Devons-nous craindre le retour d'un certain ordre moral ?

Notre société est-elle en pleine décadence morale ?

Ce que nous voyons autour de nous, l’information qui nous parvient via les media, ce que certains vivent au sein de leur famille, tout cela tend à conforter nos compatriotes dans l’idée que la morale « fout le camp ». A tous les niveaux de notre environnement, nous pouvons effectivement faire le constat navrant que les enfants ne respectent ni leurs parents ni leurs professeurs, que les jeunes des cités ne craignent plus les représentants de l’ordre, que les automobilistes enfreignent allègrement les règlements routiers.
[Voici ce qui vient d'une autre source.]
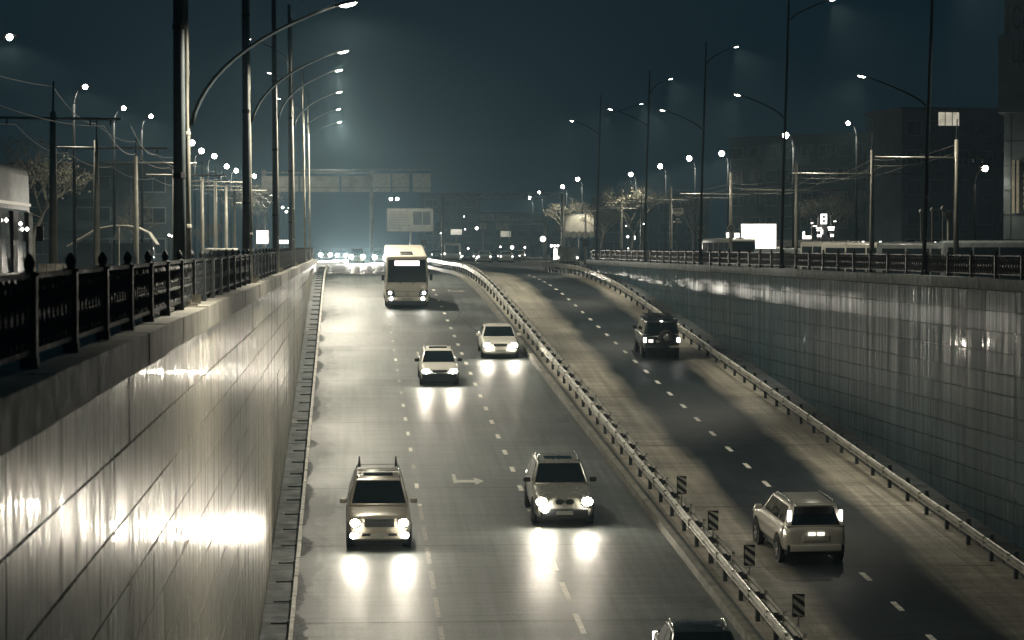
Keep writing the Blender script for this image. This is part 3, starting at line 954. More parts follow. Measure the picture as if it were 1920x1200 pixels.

On découvre avec effroi que les « tournantes », sordides viols collectifs, sont bien souvent l’œuvre de mineurs, que nos dirigeants eux-mêmes ne sont pas exempts de corruption…jusqu’aux prêtres dont certains « trempent » dans des actes pédophiles, etc, etc.

Alors, dans un sursaut désespéré visant à restaurer une notion de morale dont on ne sait plus très bien ce qu’il convient de mettre derrière e mot, on censure les livres, on va interdire les pornos à la TV, tenter d’éradiquer la prostitution….On légifère…On réprime…Génération Big Brother et tolérance zéro…

Je reconnais qu’il est nécessaire, voire indispensable, d’avoir une véritable réflexion collective sur tous ces débordements contre lesquels notre société a besoin d’être protégée.

MAIS,

Ne risquons-nous pas de toujours vouloir aller plus loin dans la répression pour nous retrouver dans une société puritaine et de non-droit, encore plus limités et contrôlés que nous ne le sommes actuellement ?

Une censure abusive et une législation drastique ne remettraient-elles pas en question nos libertés et nos acquis ? Un monde à la Orwell ou selon Huxley serait-il un monde meilleur ?

« L’ordre moral » véhicule une image totalitaire qui me fait peur. On sait que dans « Travail, Famille, Patrie », chaque mot pris séparément a une valeur républicaine, mais que les trois concepts mis ensemble ont servi de slogan au régime vichyssois dont on ne peut dire qu’il fut un modèle de démocratie et d’éthique !

Rappelons que les fascistes utilisèrent la censure comme moyen d’imposer leur pouvoir d’asservissement (ex : les autodafés)

J’agrée à l’idée de moraliser notre société, de remettre à l’honneur des valeurs telles que le respect de l’autre, le civisme, la fraternité et la non-violence tant que cela ne s’accompagnera pas de restrictions intolérables de nos libertés individuelles*, ce qui risquerait de nous conduire vers une forme de « talibanisme » à la française.

Souvenez-vous de ce que l’on pouvait lire sur les murs de Paris en mai 68 : « Il est interdit d’interdire ». Il est d’ailleurs prouvé que l’interdiction génère la transgression.

Alors, pourquoi ne pas écouter plutôt la voix de la sagesse ? La théorie de la « modération » d’Aristote me paraît toujours d’actualité. Le « juste milieu » se situe aujourd’hui entre laxisme et répression sauvage et passe par l’éducation, l’information, la prévention, la prise de conscience et la responsabilisation des individus, car d’un point de vue philosophique et éthique, peut-être serait-il plus sensé de produire des gens dotés de sens moral que d’inventer des systèmes moraux absolus…(à moins que le « mal radical » ne réside en l’homme, comme le pense Kant, et qu’il soit utopique de vouloir l’en extirper…)

* Notre liberté individuelle passe déjà par des limites, c'est-à-dire que nous ne sommes autorisés à faire que ce qui est permis par la loi et que notre liberté s’arrête où commence celle des autres.